In Canarsie the garden is actually surrounded by a fence. Fences figure into the colonial history of the area. One translation of Canarsee is actually “the fenced place” And according to the book, The Algonquin Series, Vol 2 (Tooker) – European farmers as early as 1624 started leasing land in the area from the Indians until there were “twelve to twenty cultivated portions all enclosed in fence.” And the 1665 land grant states “a fence shall set at Canarissen for the protection of the Indian cultivation.” Fences were tools of the colonists in the sectioning land into parcels that could be bought and sold and owned. However the Indian concept of land ownership was different from that of the Europeans. An good book on this topic is Changes in the Land: Indians, Colononists, and the Ecology of New England by William Cronon.
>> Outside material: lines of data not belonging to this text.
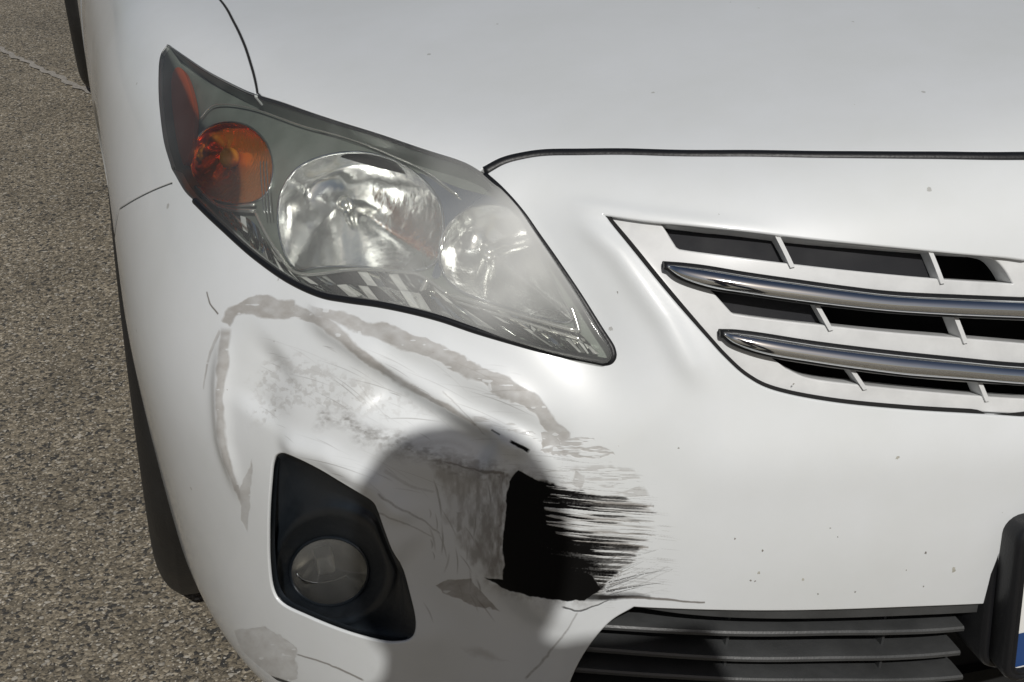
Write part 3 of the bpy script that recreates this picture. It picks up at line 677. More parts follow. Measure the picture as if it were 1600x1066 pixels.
# loose chippings lying on the asphalt beside the car, too many to count
V = []; F = []
for k in range(15000):
    y = -.3+5.2*random.random()**1.3; x = -.80-(.12+.14*max(y, 0)+.25)*random.random(); s = .0008+.0016*random.random()**2.0; b0 = len(V); a = random.random()*6.28
    for q in range(4): V.append((x+s*math.cos(a+q*1.57)*(.7+.6*random.random()), y+s*math.sin(a+q*1.57)*(.7+.6*random.random()), .0002))
    V.append((x+s*.3*random.random(), y, s*(.5+.5*random.random())))
    F += [(b0+q, b0+(q+1) % 4, b0+4) for q in range(4)]
gr = mesh('gravel', V, F, simple('chipping', (.20, .18, .15), .85, var=.6, vscale=190), None, False); gr['kind'] = 'stuff'
gr['label'] = 'fine loose chippings on the asphalt'; gr['category'] = 'gravel'
# pale hairline line across the asphalt
ln = []
A_, B_ = np.array((-1.32, 4.6)), np.array((-.93, 3.6))
for i in range(41):
    t = i/40; p = A_*(1-t)+B_*t; p = p+np.array((.006*math.sin(i*1.9), .01*math.sin(i*.7))); wd = .006+.004*random.random()
    ln.append(((p[0]-wd, p[1]-wd, .004), (p[0]+wd, p[1]+wd, .004)))
V = [q for l in ln for q in l]; F = [(2*i, 2*i+1, 2*i+3, 2*i+2) for i in range(40)]
lo_ = mesh('ground_marking', V, F, simple('worn_line', (.30, .28, .25), .85, var=.35, vscale=160), None, False); lo_['kind'] = 'structure'

# ------------------------------------------------------------------ THE CAR
car = bpy.data.objects.new('car', None); COL.objects.link(car); car.location = (0, 0, 0)
car['label'] = 'white car with hazy headlight, black scrape and dent on its front bumper corner'; car['category'] = 'car'

SEAM_HB = [(1600, 243), (1450, 242), (1300, 241), (1150, 239), (1000, 237), (900, 237), (850, 238), (815, 243), (785, 251), (757, 266)]
SEAM_HF = [(345, 0), (366, 35), (382, 70), (393, 105), (399, 130), (402, 148)]
LAMP_TOP = [(262, 68), (290, 88), (330, 114), (375, 137), (402, 148), (450, 163), (520, 187), (600, 212), (680, 239), (725, 254), (757, 272)]
LAMP_RB = [(757, 272), (785, 298), (815, 332), (842, 370), (870, 410), (905, 462), (938, 515), (955, 542), (958, 558), (948, 566), (925, 563), (870, 552), (800, 533), (740, 515), (690, 498),
           (640, 485), (590, 475), (540, 468), (500, 460), (450, 437), (400, 402), (350, 358), (310, 320), (288, 298), (268, 264)]
LAMP_L = [(268, 264), (256, 222), (249, 170), (247, 120), (250, 86), (262, 68)]
SEAM_FB = [(270, 285), (240, 297), (212, 311), (186, 327)]
TOPuv = [np.array(find(*p)) for p in LAMP_TOP]; RBuv = [np.array(find(*p)) for p in LAMP_RB]; LUV = [np.array(find(*p)) for p in LAMP_L]
lamp_loop = smooth(TOPuv)[:-1]+smooth(RBuv)[:-1]+smooth(LUV)[:-1]
hb = [np.array(find(*p)) for p in SEAM_HB]; hb0 = np.array((U0, hb[0][1]+(hb[0][1]-hb[2][1])/(hb[0][0]-hb[2][0])*(U0-hb[0][0])))
hbs = smooth([hb0]+hb)
HBu, HBl = mshift(hbs, .0058), mshift(hbs, -.0052)
if HBu[5][1] < HBl[5][1]: HBu, HBl = HBl, HBu
# position on the hood by plan (X, Y)
HU, HV = np.meshgrid(np.arange(2, 19, .05), np.arange(11, 18.6, .05)); HP = S0(HU, HV)
def top_uv(x, y):
    d = (HP[..., 0]-x)**2+(HP[..., 1]-y)**2; k_ = np.unravel_index(np.argmin(d), d.shape); return np.array((HU[k_], HV[k_]))
hf = [np.array(find(*p)) for p in SEAM_HF]
p0 = S0(*hf[0])[:2]; p1 = S0(*hf[1])[:2]; dr = (p0-p1)/np.linalg.norm(p0-p1)
hf_back = [top_uv(*(p0+dr*q)) for q in (.42, .28, .14)]
hfull = hf_back+hf
def c2_(p): return np.array((U0, p[1]))
# hood
hs = smooth(hfull, n=6)
print('seam uv', hf[0], hf[-1], 'world', S0(*hf[0]), S0(*hf[-1]))
def shift(path, d):   # shift a uv path sideways by d metres-ish in uv units
    P = np.array(path); t = np.gradient(P, axis=0); t /= np.linalg.norm(t, axis=1)[:, None]+1e-9
    return [p+np.array((-q[1], q[0]))*d for p, q in zip(P, t)]
hsl, hsr = mshift(hs, .0026), mshift(hs, -.0026)
if hsl[5][0] > hsr[5][0]: hsl, hsr = hsr, hsl   # hsl: the hood's side (smaller u)
iL = 4  # LAMP_TOP index of the seam end
hood_edge_lamp = smooth(TOPuv[iL:])
lift = np.array((0, .03))
vb = 17.6
hood_loop = [np.array((U0, vb))]+[np.array((u, vb)) for u in np.arange(U0+.5, hs[0][0], .5)]+hsl[:-1]+[p+lift for p in hood_edge_lamp][1:-2]+[c2_(p) if i == len(HBu)-1 else p for i, p in enumerate(HBu[::-1])][1:]
# make sure the loop is simple near the back
M_SAMPLE = None
sheet('hood', [hood_loop], .085, M['paint'], car, rim=.0016, depth=.02, mirror=True)
# ------------- bumper outline
def arch(c, r, a0, a1, n=30): return [side_uv(c[0]+r*math.cos(R(a)), c[1]+r*math.sin(R(a))) for a in np.linspace(a0, a1, n)]
AC = (.93, .31); AR = .375
fb = [np.array(find(*p)) for p in SEAM_FB]
fbs = smooth(fb); FBu, FBl = mshift(fbs, .0021), mshift(fbs, -.0021)
if FBu[5][1] < FBl[5][1]: FBu, FBl = FBl, FBu
a_top = math.degrees(math.atan2(S0(*fb[-1])[2]-AC[1], S0(*fb[-1])[1]-AC[0])); print('arch top angle', a_top, S0(*fb[-1]))
GR_TOP = [(1600, 404), (1570, 400), (1500, 394), (1400, 384), (1300, 374), (1180, 360), (1080, 350), (1000, 342), (942, 333)]
GR_BL = [(940, 335), (985, 390), (1050, 470), (1100, 528), (1130, 561), (1165, 592), (1210, 614), (1300, 632), (1420, 644), (1520, 650), (1600, 655)]
LG_TOP = [(1600, 938), (1545, 942), (1400, 948), (1200, 953), (1080, 951), (990, 947)]
LG_L = [(988, 948), (952, 970), (920, 1006), (896, 1046), (882, 1085), (876, 1130)]
def U(path): return find.many(path)
gt, gbl, lt_, ll = U(GR_TOP), U(GR_BL), U(LG_TOP), U(LG_L)
def c2(p): return np.array((U0, p[1]))
lgb = ll[-1]; print('lower grille corner', lgb, S0(*lgb))
vLb = min(lgb[1]-.25, 3.2)
lg_low = [np.array((lgb[0]-.15, vLb+.05))]+[np.array((u, vLb)) for u in np.arange(lgb[0]-.4, U0+.2, -.4)]+[np.array((U0, vLb))]
FOG = [(432, 708), (447, 708), (470, 718), (520, 745), (560, 769), (583, 784), (591, 798), (600, 822), (615, 860), (640, 918), (651, 965), (650, 990), (640, 1003), (618, 1007), (590, 1004), (540, 990), (480, 966),
       (440, 946), (424, 922), (418, 880), (417, 830), (420, 760), (424, 722)]
foguv = smooth(U(FOG), True, n=5)
arc = arch(AC, AR, a_top-.6, 200, 26)
bottom = [np.array((u, 2.05)) for u in np.arange(arc[-1][0]-.3, U0+.2, -.3)]
bl = [c2_(HBl[0])]+HBl[1:-1]+[q for q in smooth(RBuv)][1:]+FBl+arc+bottom+[np.array((U0, 2.05)), np.array((U0, vLb))]+lg_low[::-1][1:]+[q for q in smooth(ll[::-1])]+smooth(lt_[::-1])+[c2(lt_[0])]+[c2(gbl[-1])]+smooth(gbl[::-1])+smooth(gt[::-1])+[c2(gt[0])]
FG = np.array(foguv)
sheet('bumper', [bl, foguv], .045, M['bumper_paint'], car, rim=.0018, depth=.016, uvmap=UVW, mirror=True, depthfn=lambda q: .0025 if np.min(np.hypot(FG[:, 0]-q[0], FG[:, 1]-q[1])) < .02 else .016)
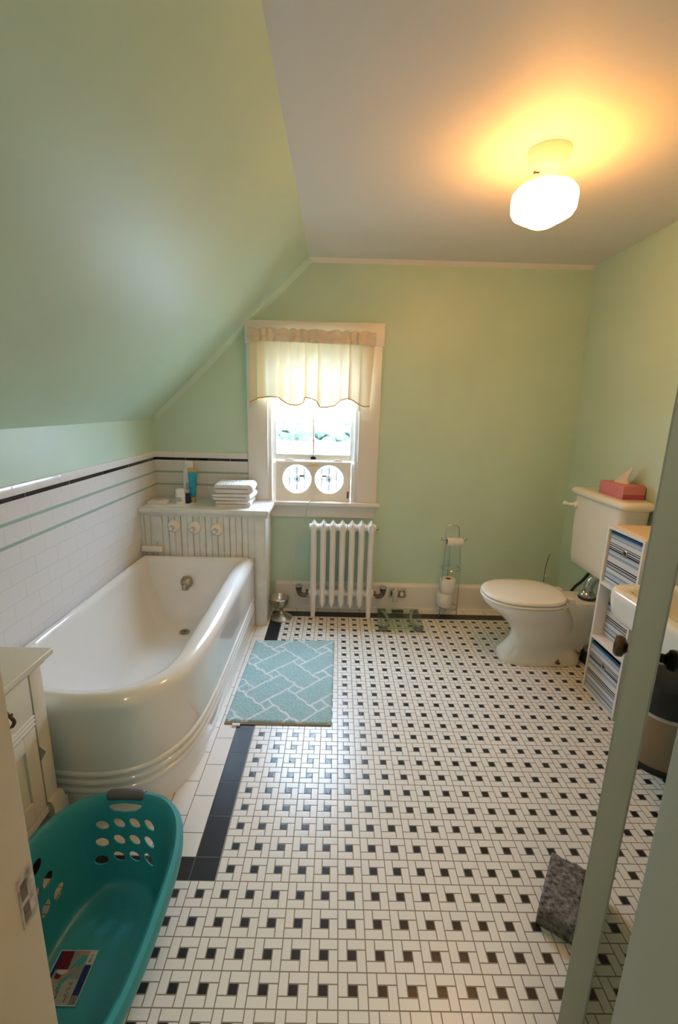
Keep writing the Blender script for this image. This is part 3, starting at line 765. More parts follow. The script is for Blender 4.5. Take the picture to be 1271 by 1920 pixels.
obj('roll_bar', MB().tube(spline([(.676, 1.935, .603), (.670, 1.925, .590), (.685, 1.925, .584), (.76, 1.925, .580), (.836, 1.925, .584), (.846, 1.925, .604)], 6), rw, 8), M['chrome'], ts)
def roll(name, c, r_, L, axis, label, r0=.019):
    t = thing(name, label, 'toilet paper roll', c, 'toilet paper rolls on the stand')
    obj('paper', MB().lathe([(r0, -L / 2), (r_ - .003, -L / 2), (r_, -L / 2 + .003), (r_, L / 2 - .003), (r_ - .003, L / 2), (r0, L / 2)], c, axis=axis, n=36, cap0=False, cap1=False), M['paper'], t, smooth=50)
    obj('core', MB().lathe([(r0, -L / 2), (r0, L / 2), (r0 - .0015, L / 2), (r0 - .0015, -L / 2), (r0, -L / 2)], c, axis=axis, n=24, cap0=False, cap1=False), M['card'], t, smooth=50)
roll('toilet_roll', (.764, 1.925, .5755), .030, .108, 'X', 'nearly used toilet paper roll on the stand\'s top bar')
roll('toilet_roll', (.738, 1.972, .130), .058, .105, 'Z', 'lower of two spare toilet paper rolls in the wire stand')
roll('toilet_roll', (.752, 1.966, .2345), .056, .104, 'Z', 'upper of two spare toilet paper rolls in the wire stand')

ol = thing('wall_outlet', 'metal outlet plate set sideways in the baseboard', 'outlet', (.40, YW - .019, .135))
obj('plate', MB().box(.336, .466, YW - .023, YW - .0185, .100, .168, .0015), M['steel'], ol)
for xx in (.350, .417): obj('receptacle', MB().box(xx, xx + .035, YW - .0255, YW - .022, .115, .153, .003), M['tin'], ol)
nl = thing('night_light', 'small plug-in night light with frosted shade on the outlet', 'night light', (.378, YW - .03, .13))
obj('plug_body', MB().box(.362, .394, YW - .048, YW - .0256, .110, .160, .006, seg=3), M['plastic'], nl)
obj('shade', MB().lathe([(.016, .085), (.018, .10), (.019, .155), (.014, .168), (0, .170)], (.378, YW - .066, 0), n=20, cap0=False), M['nightl'], nl, smooth=50)
obj('bulb_cap', MB().lathe([(0, .168), (.012, .168), (.014, .180), (.010, .192), (0, .195)], (.378, YW - .066, 0), n=16), M['cream'], nl, smooth=50)
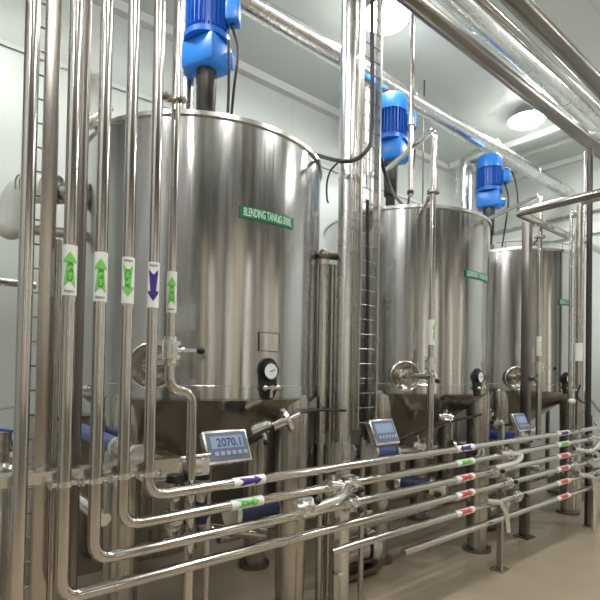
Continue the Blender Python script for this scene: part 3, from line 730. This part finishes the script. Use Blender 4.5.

There have been a lot of surprises during this project besides what has or has not been vandalized. I hadn’t counted on stray cats in Canarsie or a summer without rain. And I wonder why the beans and squash are flourishing in Canarsie while they are struggling in Boerum Hill. I’m surprised that the Lenape blue flour corn so short and the Gigi Hill blue flint corn is taller than last year.
But the lack of “vandalism” at the Boerum Hill plot keeps coming up. One person asked me recently how I keep people from taking the corn.
I don’t.
These are common ideas in the public arena -but a little cynical. It only takes one person to ruin your work, but I find that most people appreciate the work and leave it be.